В Захарово лошадь моя испугалась пушкинского обелиска, осадила и от шпоры дала свечку – поднялась на дыбы. В окнах Захаровской школы, перед которой поставлен обелиск, выставились бритые головы первоклассников, во всех глазах был один вопрос: «Где опустишь ты копыта?»
Потом я проскочил деревню, парк, «кленов темный ряд», пруд, реку, «зерцало вод», «в лугах тропинку» – по стихам, хотя все это было значительно моложе пушкинского времени. Лошадь, как это обычно с лошадьми бывает, когда повернешь к дому, уже ничего не боялась и тянула обратно с охотой. Трофимычу я сказал, что проехал в Захарово.
– Ничего там уж нет, – отозвался старый кавалерист. – Поэт, говорят, писал стихи на березах.
Мне же казалось, что в Захарово я съездил не просто на лошади, а на машине времени.
Жертва байронизма, или Момент поэтической истины
«…Нога его была повреждена, и Байрон остался хром на всю свою жизнь… Самый сей недостаток усиливал в нем желание отличиться во всех упражнениях, требующих силы физической и проворства».
Пушкин«Байрон был чудовищным женоненавистником, это уже давно не секрет в анналах литературы».

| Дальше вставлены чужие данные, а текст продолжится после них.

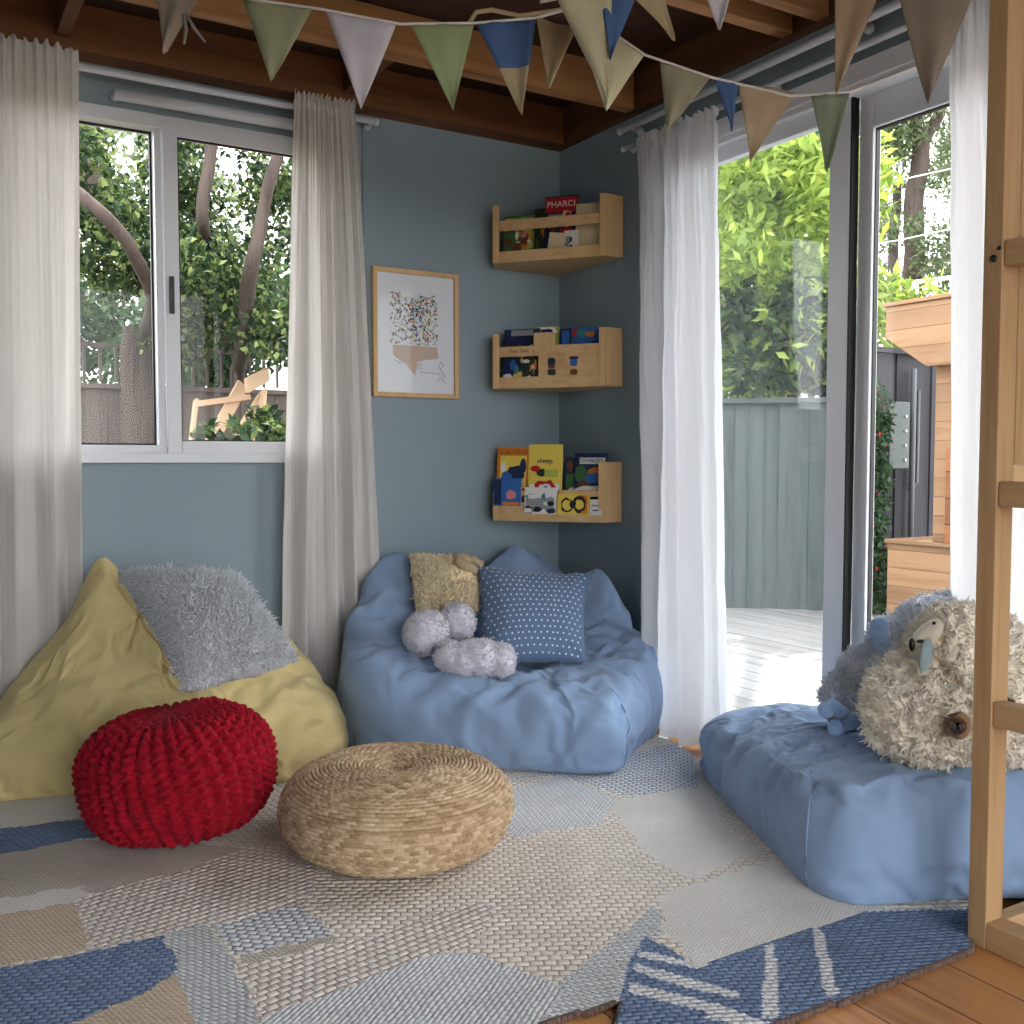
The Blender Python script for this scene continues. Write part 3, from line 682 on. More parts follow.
b = MB(); b.ball(towards(928, 634, 2.235), 0.040, 18, 12, (1.2, .6, .55), Matrix.Rotation(-0.5, 3, 'Y')); b.build('muzzle', fabric('cream_velour', (222, 212, 194), 0.05, 500), sheep, smooth=True)
b = MB(); b.tube([towards(1000, 688, 2.19), towards(1008, 700, 2.18), towards(1020, 704, 2.18)], 0.004, 8); b.build('mouth', plain('thread_brown', (70, 50, 38), 0.8), sheep, smooth=True)
bc = pd(893, 665, 2.62)
M['blb'] = fabric('pale_blue_fleece', (220, 226, 236), 0.1, 200)
M['blt'] = yarnmat('blue_grey_yarn', [(206, 214, 226), (224, 228, 236), (238, 240, 245), (214, 222, 232), (184, 200, 226)])
blu, co, no = fuzzy('woolly_plush', tuple(bc), [lobe(-.10, -.085, (.075, .085, .075)), lobe(-.05, -.03, (.085, .09, .085)), lobe(.02, .04, (.085, .09, .09)), lobe(.09, .10, (.08, .085, .075)), lobe(.15, .13, (.06, .06, .06))],
      M['blb'], M['blt'], 'blue-grey woolly plush leaning between the glass door and the sheep', 'plush toy', 13000, 0.006, 0.0026, 41, curl=1.3, lump=(0.009, 40))
def tw(px, py, dep): return Vector(pd(px, py, dep)) - bc
M['velb'] = fabric('powder_blue_velour', (140, 168, 208), 0.08, 500)
for q, (pts, r) in enumerate([([(882, 640), (876, 632), (880, 626)], .022), ([(868, 716), (852, 722), (836, 728)], .020), ([(842, 712), (832, 706), (826, 710)], .020)]):
    b = MB(); P3 = [tw(x, y, 2.48) for x, y in pts]; b.tube(P3, [r * .8, r, r * .7], 12); b.ball(P3[-1], r * 1.05, 12, 8); b.ball(P3[0], r * .8, 12, 8)
    b.build(('ear', 'paw', 'paw')[q], M['velb'], blu, smooth=True)
#@@POUF
# ------------------------------------------------------------------ poufs
def superprof(nv, R, Hh, e1, e2, flat=0.0, dimple=0.0):
    a = np.linspace(-PI / 2, PI / 2, nv); c = np.cos(a); s = np.sin(a)
    r = R * np.sign(c) * np.abs(c) ** e1; z = Hh / 2 * np.sign(s) * np.abs(s) ** e2
    return r, z
# red knitted pouf
nu, nv = 40 * 15, 380
r, z = superprof(nv, 1.0, 2.0, 0.62, 0.80)
d = np.concatenate([[0], np.cumsum(np.hypot(np.diff(r), np.diff(z)))]); dn = d / d[-1]
t = np.linspace(0, 1, nv); r = np.interp(t, dn, r); z = np.interp(t, dn, z)
RX, RZ = 0.236, 0.150
u = np.linspace(0, 2 * PI, nu, endpoint=False)[None, :]; tt = t[:, None]
K = 38; tw_ = u + 0.35 * (tt - 0.5)
P = np.stack([RX * r[:, None] * np.cos(u), RX * r[:, None] * np.sin(u), RZ * z[:, None] + 0 * u], -1)
N = normals_of(P)
if N[nv // 2, 0, 0] * P[nv // 2, 0, 0] < 0: N = -N
zz = 0.10 * np.sin(2 * PI * 27 * tt + 1.5 * vnoise(np.stack([np.cos(u) * 5 + 0 * tt, np.sin(u) * 5 + 0 * tt, tt * 12 + 0 * u], -1))) + 0.10 * vnoise(np.stack([np.cos(u) * 12 + 0 * tt, np.sin(u) * 12 + 0 * tt, tt * 40 + 0 * u], -1))
ph = K * tw_ / (2 * PI) + zz; fr_ = ph - np.floor(ph); idx = np.floor(ph)
rib = np.clip(np.sin(PI * fr_), 0, 1) ** 1.1
rows = 27
st = tt * rows + (idx % 2) * 0.5 + 0.55 * np.abs(fr_ - 0.5) + 0.25 * vnoise(np.stack([np.cos(u) * 6 + 0 * tt, np.sin(u) * 6 + 0 * tt, tt * 9 + 0 * u], -1))
loop = np.abs(np.sin(PI * st)) ** 0.7
near = np.clip((r[:, None] - 0.12) * 1.7, 0.05, 1)
cross = np.abs(np.sin(PI * (tt * rows * 1.0)))
D = (rib * 0.0190 * (0.50 + 0.50 * loop) + (1 - rib) * 0.003 * cross) * near
D += 0.002 * fbm(P * 90, 2) + 0.006 * fbm(P * 9, 2)
P = P + N * D[..., None]
ax = Matrix.Rotation(math.radians(-6), 3, Vector((FW[0], FW[1], 0)))
A3 = np.array(ax)
P = P @ np.linalg.inv(A3) if False else P @ A3.T
P[..., 2] -= P[..., 2].min() + 0.012; P[..., 2] = np.maximum(P[..., 2], 0.0)
m = NT('red_chunky_yarn'); v = m.coords(); n1 = m.noise(v, 60, 4); n2 = m.noise(v, 600, 2)
c = m.ramp(n1, [(0.3, lin((120, 5, 22))), (0.7, lin((168, 16, 38)))])
m.pbr(c, 0.85, normal=m.bump(n2, 0.5, 0.0015), sheen=0.04, spec=0.12); M['red'] = m.m
o = grid_mesh('knitted_pouf', P, M['red'], closed_u=True); rc = onz(160, 858, 0.0) + Vector((FW[0], FW[1], 0)) * 0.15
o.location = (rc.x, rc.y, 0.0145); tag(o, 'red chunky-knit pouf in front of the mustard bean bag', 'pouf')
# rattan pouf
nv, nu = 420, 96 * 6
prof = [(0.0, 0.0), (0.16, 0.0), (0.20, 0.004), (0.245, 0.03), (0.270, 0.07), (0.277, 0.105), (0.268, 0.142), (0.245, 0.172), (0.21, 0.192), (0.165, 0.203), (0.12, 0.205), (0.08, 0.200), (0.045, 0.190), (0.02, 0.182), (0.0, 0.180)]
pp = np.array(prof); dd = np.concatenate([[0], np.cumsum(np.hypot(np.diff(pp[:, 0]), np.diff(pp[:, 1])))])
def smooth1(x, k=9): kk = np.ones(k) / k; return np.convolve(np.pad(x, k // 2, 'edge'), kk, 'valid')
t = np.linspace(0, dd[-1], nv); pr = smooth1(np.interp(t, dd, pp[:, 0]), 21); pz = smooth1(np.interp(t, dd, pp[:, 1]), 21)
pr[0] = 0; pr[-1] = 0
u = np.linspace(0, 2 * PI, nu, endpoint=False)[None, :]; s = t[:, None]
P = np.stack([pr[:, None] * np.cos(u), pr[:, None] * np.sin(u), pz[:, None] + 0 * u], -1)
N = normals_of(P)
if N[nv // 2, 0, 0] * P[nv // 2, 0, 0] < 0: N = -N
roww = 0.0098; q = s / roww + u / (2 * PI); ri = np.floor(q); rf = q - ri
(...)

Из газеты «Гардиан» от 2-го апреля 2010 года.Сообщение газеты «Гардиан» вернуло меня к размышлениям полувековой давности. Газета сообщала об открытии новых материалов, касающихся Байрона. А размышления мои касались исторической иронии. Знал бы Пушкин: не больше часа езды верхом отделяло его Захарово от разговоров о нем и о Байроне! И каких разговоров!
«Четверг 21-го мая [1825]. За вторым завтраком мы ели простогнашу, а затем пропели «Экспромт в Иславском» на музыку Геништы». Комментатор этого английского дневника, знающая и дотошная американка, выбилась из сил, так и не выяснив, что значит «простогнаша». Зато разъяснила, что теперь известно не каждому: Иосиф Геништа – русский композитор, чех по происхождению, автор романсов на слова Пушкина. A если в произношении слова «простокваша» затруднялась сама автор дневника, то, надо полагать, не без труда ей, обладавшей приятным голосом, давались упоминаемые в её дневнике пушкинская «Элегия» и пушкинская «Черная шаль» на музыку того же Геништы.